* [Work to be completed]: Skip the pictures. Reproduce all other material exactly.

- - -

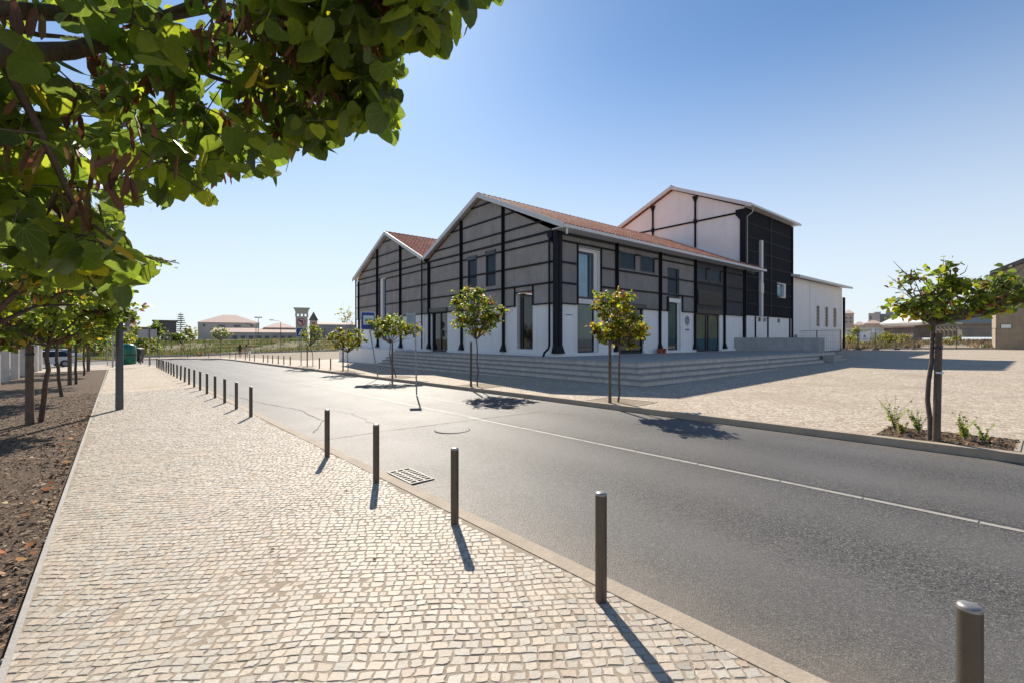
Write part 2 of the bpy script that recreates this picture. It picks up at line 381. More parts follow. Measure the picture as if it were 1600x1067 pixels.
POD = np.array([(0,0,0),(-.10,.2,.03),(-.11,.75,.03),(0,1,0),(.11,.75,.03),(.10,.2,.03),(0,.2,-.05),(0,.75,-.05)]); POD_F = [(0,1,6),(1,2,7,6),(2,3,7),(0,6,5),(6,7,4,5),(7,3,4)]
def cards(name, pos, tip, nrm, size, colr, mat, tmpl=OVAL, faces=OVAL_F, parent=None, bend=None, uv=False):
    pos = np.asarray(pos, float); tip = np.asarray(tip, float); nrm = np.asarray(nrm, float); size = np.asarray(size, float); n = len(pos)
    tip /= np.linalg.norm(tip, axis=1, keepdims=True) + 1e-9
    x = np.cross(tip, nrm); x /= np.linalg.norm(x, axis=1, keepdims=True) + 1e-9
    z = np.cross(x, tip)
    T = tmpl[None].repeat(n, 0).copy()
    if bend is not None:
        b = np.asarray(bend)[:, None]; T[:, :, 2] = T[:, :, 2] * (1 + 0 * b) + b * (T[:, :, 0] ** 2) * 1.2 - abs(b) * .35 * T[:, :, 1] ** 2
    V = pos[:, None, :] + size[:, None, None] * (T[:, :, 0:1] * x[:, None, :] + T[:, :, 1:2] * tip[:, None, :] + T[:, :, 2:3] * z[:, None, :])
    m = tmpl.shape[0]; V = V.reshape(-1, 3)
    me = bpy.data.meshes.new(name)
    loops = np.concatenate([np.array(f) for f in faces]); tot = np.array([len(f) for f in faces])
    L = (loops[None] + (np.arange(n) * m)[:, None]).ravel(); LT = np.tile(tot, n); LS = np.concatenate([[0], np.cumsum(LT)[:-1]])
    me.vertices.add(len(V)); me.vertices.foreach_set('co', V.ravel().astype(np.float32))
    me.loops.add(len(L)); me.loops.foreach_set('vertex_index', L.astype(np.int32))
    me.polygons.add(len(LT)); me.polygons.foreach_set('loop_start', LS.astype(np.int32)); me.polygons.foreach_set('loop_total', LT.astype(np.int32))
    me.polygons.foreach_set('use_smooth', np.ones(len(LT), bool))
    me.update(calc_edges=True)
    at = me.color_attributes.new('tint', 'FLOAT_COLOR', 'POINT')
    C4 = np.concatenate([np.asarray(colr, float), np.ones((n, 1))], 1).repeat(m, 0); at.data.foreach_set('color', C4.ravel().astype(np.float32))
    if uv:
        u = me.uv_layers.new(name='UVMap'); u.data.foreach_set('uv', np.tile(tmpl[:, :2], (n, 1))[L].ravel().astype(np.float32))
    me.materials.append(mat); me.validate()
    o = bpy.data.objects.new(name, me); COL.objects.link(o)
    if parent: o.parent = parent
    return o
def heights_color_mesh(): pass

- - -

* [Exercise response]:
Write part 2 of the bpy script that recreates this picture. It picks up at line 381. More parts follow. Measure the picture as if it were 1600x1067 pixels.
POD = np.array([(0,0,0),(-.10,.2,.03),(-.11,.75,.03),(0,1,0),(.11,.75,.03),(.10,.2,.03),(0,.2,-.05),(0,.75,-.05)]); POD_F = [(0,1,6),(1,2,7,6),(2,3,7),(0,6,5),(6,7,4,5),(7,3,4)]
def cards(name, pos, tip, nrm, size, colr, mat, tmpl=OVAL, faces=OVAL_F, parent=None, bend=None, uv=False):
    pos = np.asarray(pos, float); tip = np.asarray(tip, float); nrm = np.asarray(nrm, float); size = np.asarray(size, float); n = len(pos)
    tip /= np.linalg.norm(tip, axis=1, keepdims=True) + 1e-9
    x = np.cross(tip, nrm); x /= np.linalg.norm(x, axis=1, keepdims=True) + 1e-9
    z = np.cross(x, tip)
    T = tmpl[None].repeat(n, 0).copy()
    if bend is not None:
        b = np.asarray(bend)[:, None]; T[:, :, 2] = T[:, :, 2] * (1 + 0 * b) + b * (T[:, :, 0] ** 2) * 1.2 - abs(b) * .35 * T[:, :, 1] ** 2
    V = pos[:, None, :] + size[:, None, None] * (T[:, :, 0:1] * x[:, None, :] + T[:, :, 1:2] * tip[:, None, :] + T[:, :, 2:3] * z[:, None, :])
    m = tmpl.shape[0]; V = V.reshape(-1, 3)
    me = bpy.data.meshes.new(name)
    loops = np.concatenate([np.array(f) for f in faces]); tot = np.array([len(f) for f in faces])
    L = (loops[None] + (np.arange(n) * m)[:, None]).ravel(); LT = np.tile(tot, n); LS = np.concatenate([[0], np.cumsum(LT)[:-1]])
    me.vertices.add(len(V)); me.vertices.foreach_set('co', V.ravel().astype(np.float32))
    me.loops.add(len(L)); me.loops.foreach_set('vertex_index', L.astype(np.int32))
    me.polygons.add(len(LT)); me.polygons.foreach_set('loop_start', LS.astype(np.int32)); me.polygons.foreach_set('loop_total', LT.astype(np.int32))
    me.polygons.foreach_set('use_smooth', np.ones(len(LT), bool))
    me.update(calc_edges=True)
    at = me.color_attributes.new('tint', 'FLOAT_COLOR', 'POINT')
    C4 = np.concatenate([np.asarray(colr, float), np.ones((n, 1))], 1).repeat(m, 0); at.data.foreach_set('color', C4.ravel().astype(np.float32))
    if uv:
        u = me.uv_layers.new(name='UVMap'); u.data.foreach_set('uv', np.tile(tmpl[:, :2], (n, 1))[L].ravel().astype(np.float32))
    me.materials.append(mat); me.validate()
    o = bpy.data.objects.new(name, me); COL.objects.link(o)
    if parent: o.parent = parent
    return o
def heights_color_mesh(): pass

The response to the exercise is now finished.